Mais d’abord, attaquons-nous au géant de l’Afrique australe. Si l’on peut affirmer sans sourciller que l’Afrique du Sud est la championne africaine de l’internet, c’est parce que le pays est :
- 1er pays africain selon l’indice de qualité de vie numérique de Surfshark (0.4131 points)
- 1er pays africain pour la rapidité de ses réseaux mobile, d’après Ookla (38,11 Mb/s de vitesse médiane, 68,93 Mb/s de moyenne)
- 1er pays africain pour la rapidité moyenne de ses réseaux haut-débit, d’après Ookla (67,77 Mb/s)
- 3e pays africain pour la rapidité médiane de ses réseaux haut-débit, d’après Ookla (36,11 Mb/s)
- MTN Afrique du Sud, 1er réseau africain en termes de rapidité médiane au deuxième trimestre 2022, d’après Ookla (65,95 Mb/s)
- Vodacom Afrique du Sud, 2e réseau africain en termes de rapidité médiane au deuxième trimestre 2022, d’après Ookla (48,71 Mb/s)

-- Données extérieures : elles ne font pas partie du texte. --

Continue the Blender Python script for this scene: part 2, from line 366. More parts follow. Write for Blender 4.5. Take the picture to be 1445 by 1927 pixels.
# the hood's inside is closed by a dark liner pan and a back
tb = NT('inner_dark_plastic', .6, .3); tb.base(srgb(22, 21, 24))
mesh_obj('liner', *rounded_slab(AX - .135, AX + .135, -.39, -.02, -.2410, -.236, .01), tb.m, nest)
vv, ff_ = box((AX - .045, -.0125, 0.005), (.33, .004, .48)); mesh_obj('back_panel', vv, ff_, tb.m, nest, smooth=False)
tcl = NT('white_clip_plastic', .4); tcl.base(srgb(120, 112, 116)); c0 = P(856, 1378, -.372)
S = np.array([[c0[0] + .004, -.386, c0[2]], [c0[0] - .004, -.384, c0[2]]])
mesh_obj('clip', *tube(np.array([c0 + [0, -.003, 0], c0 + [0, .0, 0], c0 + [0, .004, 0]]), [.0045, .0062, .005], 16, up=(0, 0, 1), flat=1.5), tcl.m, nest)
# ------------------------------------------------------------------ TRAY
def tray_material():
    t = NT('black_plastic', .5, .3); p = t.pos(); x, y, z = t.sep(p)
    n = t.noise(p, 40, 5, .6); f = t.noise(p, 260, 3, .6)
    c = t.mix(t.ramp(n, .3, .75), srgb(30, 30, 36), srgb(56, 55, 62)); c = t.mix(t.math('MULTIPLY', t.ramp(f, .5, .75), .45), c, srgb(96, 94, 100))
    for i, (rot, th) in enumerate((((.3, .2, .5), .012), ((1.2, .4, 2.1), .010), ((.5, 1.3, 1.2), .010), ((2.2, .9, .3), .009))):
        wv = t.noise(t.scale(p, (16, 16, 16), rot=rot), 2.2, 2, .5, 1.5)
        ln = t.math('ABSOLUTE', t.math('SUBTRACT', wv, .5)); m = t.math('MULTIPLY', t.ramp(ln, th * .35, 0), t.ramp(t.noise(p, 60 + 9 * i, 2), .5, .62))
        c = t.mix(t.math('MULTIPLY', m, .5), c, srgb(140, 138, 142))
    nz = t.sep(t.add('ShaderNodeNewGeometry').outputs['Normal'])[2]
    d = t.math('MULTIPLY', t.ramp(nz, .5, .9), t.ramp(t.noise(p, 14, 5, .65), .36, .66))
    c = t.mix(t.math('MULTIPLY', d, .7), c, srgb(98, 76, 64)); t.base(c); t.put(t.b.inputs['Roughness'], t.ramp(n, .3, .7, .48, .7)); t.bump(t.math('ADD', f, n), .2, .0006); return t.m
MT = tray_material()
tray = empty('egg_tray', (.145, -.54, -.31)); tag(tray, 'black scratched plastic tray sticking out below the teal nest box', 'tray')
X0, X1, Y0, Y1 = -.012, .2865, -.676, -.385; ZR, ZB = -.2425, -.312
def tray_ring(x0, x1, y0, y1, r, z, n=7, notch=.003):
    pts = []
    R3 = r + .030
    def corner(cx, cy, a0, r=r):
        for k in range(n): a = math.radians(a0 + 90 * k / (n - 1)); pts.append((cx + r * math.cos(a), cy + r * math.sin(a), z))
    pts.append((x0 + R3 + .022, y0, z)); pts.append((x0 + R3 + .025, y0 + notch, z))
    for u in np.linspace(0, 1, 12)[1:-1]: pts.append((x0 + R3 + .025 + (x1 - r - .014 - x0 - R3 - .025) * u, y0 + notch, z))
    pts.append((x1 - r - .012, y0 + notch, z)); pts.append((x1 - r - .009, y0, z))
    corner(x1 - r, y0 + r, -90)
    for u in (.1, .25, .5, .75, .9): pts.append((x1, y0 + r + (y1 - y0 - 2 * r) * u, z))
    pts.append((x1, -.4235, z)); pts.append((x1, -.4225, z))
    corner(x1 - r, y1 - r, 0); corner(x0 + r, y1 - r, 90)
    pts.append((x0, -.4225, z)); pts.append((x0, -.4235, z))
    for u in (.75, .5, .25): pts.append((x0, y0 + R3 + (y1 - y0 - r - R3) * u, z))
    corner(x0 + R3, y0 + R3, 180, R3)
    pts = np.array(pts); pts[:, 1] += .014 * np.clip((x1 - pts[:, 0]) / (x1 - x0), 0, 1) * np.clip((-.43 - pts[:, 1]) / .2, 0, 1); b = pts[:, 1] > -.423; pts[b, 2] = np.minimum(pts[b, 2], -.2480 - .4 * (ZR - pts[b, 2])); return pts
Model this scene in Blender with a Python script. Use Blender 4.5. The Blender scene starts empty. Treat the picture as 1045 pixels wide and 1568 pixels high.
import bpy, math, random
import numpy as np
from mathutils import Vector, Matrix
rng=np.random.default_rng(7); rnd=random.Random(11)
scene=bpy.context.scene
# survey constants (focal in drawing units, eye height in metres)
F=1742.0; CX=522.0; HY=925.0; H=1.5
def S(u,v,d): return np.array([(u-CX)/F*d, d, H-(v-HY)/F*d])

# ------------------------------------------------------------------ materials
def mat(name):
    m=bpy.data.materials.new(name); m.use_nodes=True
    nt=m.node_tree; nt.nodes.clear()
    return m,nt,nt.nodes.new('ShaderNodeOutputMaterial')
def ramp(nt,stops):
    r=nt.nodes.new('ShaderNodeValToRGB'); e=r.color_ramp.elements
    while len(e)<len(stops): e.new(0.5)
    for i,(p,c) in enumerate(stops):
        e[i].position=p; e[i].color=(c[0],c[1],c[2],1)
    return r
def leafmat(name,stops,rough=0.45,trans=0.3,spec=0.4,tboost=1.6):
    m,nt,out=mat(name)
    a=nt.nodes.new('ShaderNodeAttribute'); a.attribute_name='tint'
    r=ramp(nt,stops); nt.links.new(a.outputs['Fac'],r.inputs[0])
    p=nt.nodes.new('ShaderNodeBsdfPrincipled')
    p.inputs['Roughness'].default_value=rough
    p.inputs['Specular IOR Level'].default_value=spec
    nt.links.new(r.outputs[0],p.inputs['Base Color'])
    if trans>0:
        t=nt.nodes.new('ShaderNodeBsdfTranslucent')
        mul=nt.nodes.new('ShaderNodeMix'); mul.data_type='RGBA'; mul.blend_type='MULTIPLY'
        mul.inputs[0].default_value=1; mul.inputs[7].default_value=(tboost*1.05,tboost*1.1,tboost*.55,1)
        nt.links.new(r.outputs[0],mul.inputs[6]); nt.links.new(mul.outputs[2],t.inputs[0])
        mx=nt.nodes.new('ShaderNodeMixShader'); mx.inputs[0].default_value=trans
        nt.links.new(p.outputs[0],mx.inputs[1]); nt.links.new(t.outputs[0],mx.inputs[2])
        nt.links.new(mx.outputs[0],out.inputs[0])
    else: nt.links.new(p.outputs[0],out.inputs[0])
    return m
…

- Vodacom et MTN à Johannesburg et au Cap occupent les quatre premières places des réseaux urbains les plus rapides au deuxième trimestre 2022, d’après Ookla
Voilà pour les statistiques. Une autre société d’analyse, UmlauT, a elle aussi récemment couronné les opérateurs sud-africains pour être les plus rapides du continent, rapporte le site Techpoint Africa.
Néanmoins, en complément de son indice, Ookla a émis des réserve, précisant que la rapidité des connexions en Afrique du Sud est grandement due au fait que le pays possède l’un des réseaux 5G le plus anciens et les plus denses, sur un continent qui est encore très largement habitué à la 4G, voire à la 3G. « Si l’on exclut la 5G de l’équation, Safaricom Kenya est l’opérateur le plus rapide parmi les opérateurs analysés », indique d’ailleurs dans le rapport Sylwia Kechiche, analyste principal chez Ookla.
Techpoint Africa note aussi que la société britannique Cable.co.uk n’a placé l’Afrique du Sud qu’en troisième position des réseaux les plus rapides, avec 28,62 Mb/s. Selon ses calculs, le Rwanda, est devant, avec 52,17 Mb/s – ainsi que la Réunion, mais celle-ci n’est pas comptabilisée indépendamment de la France dans les autres études. Cela permet en tout cas de relativiser les conclusions que l’on peut tirer d’une seule étude.
Mais attention, comme nous le précisions dans notre newsletter, cette domination ne doit pas faire oublier un tableau plus général bien moins réjouissant : à l’échelle mondiale, l’Afrique du Sud n’est que 66e au classement de la « qualité de vie numérique » de Surfshark, 47e et 46e pour la rapidité de ses réseaux mobiles, et 96e et 84e pour celle de son haut-débit…
Et encore, le pays est un peu l’arbre relativement vigoureux qui cache une forêt africaine bien plus moribonde. A titre d’exemple, le Sénégal, 10e pays africain en termes de « qualité de vie numérique », ne figure qu’à la 95e place à l’échelle mondiale. Et l’on ne vous parle même pas des mauvais élèves africains, qui végètent tout en bas du classement.
Pour les classements de vitesse de connexion, même chose : le Ghana se retrouve en 136e place pour la vitesse moyenne des réseaux mobiles, et le Soudan, 178e pour la vitesse moyenne des réseaux haut-débit. Mais c’est peut-être quand on prend les classements par opérateurs et par réseaux nationaux que l’on voit le mieux la grande disparité du continent : en effet, si MTN peut se targuer d’une connexion médiane à 65,95 Mb/s en Afrique du Sud, d’après Ookla, l’opérateur n’offre que 2,89 Mb/s de connexion médiane en Guinée. Un sacré grand écart !
Sans compter que les coupures d’électricité et la censure d’internet, à laquelle la moitié des dirigeants du continent continuent de s’adonner, plombent grandement la qualité de la connexion et le prix faramineux de certains réseaux nationaux, comme en Ouganda, est un frein majeur à l’adoption d’internet.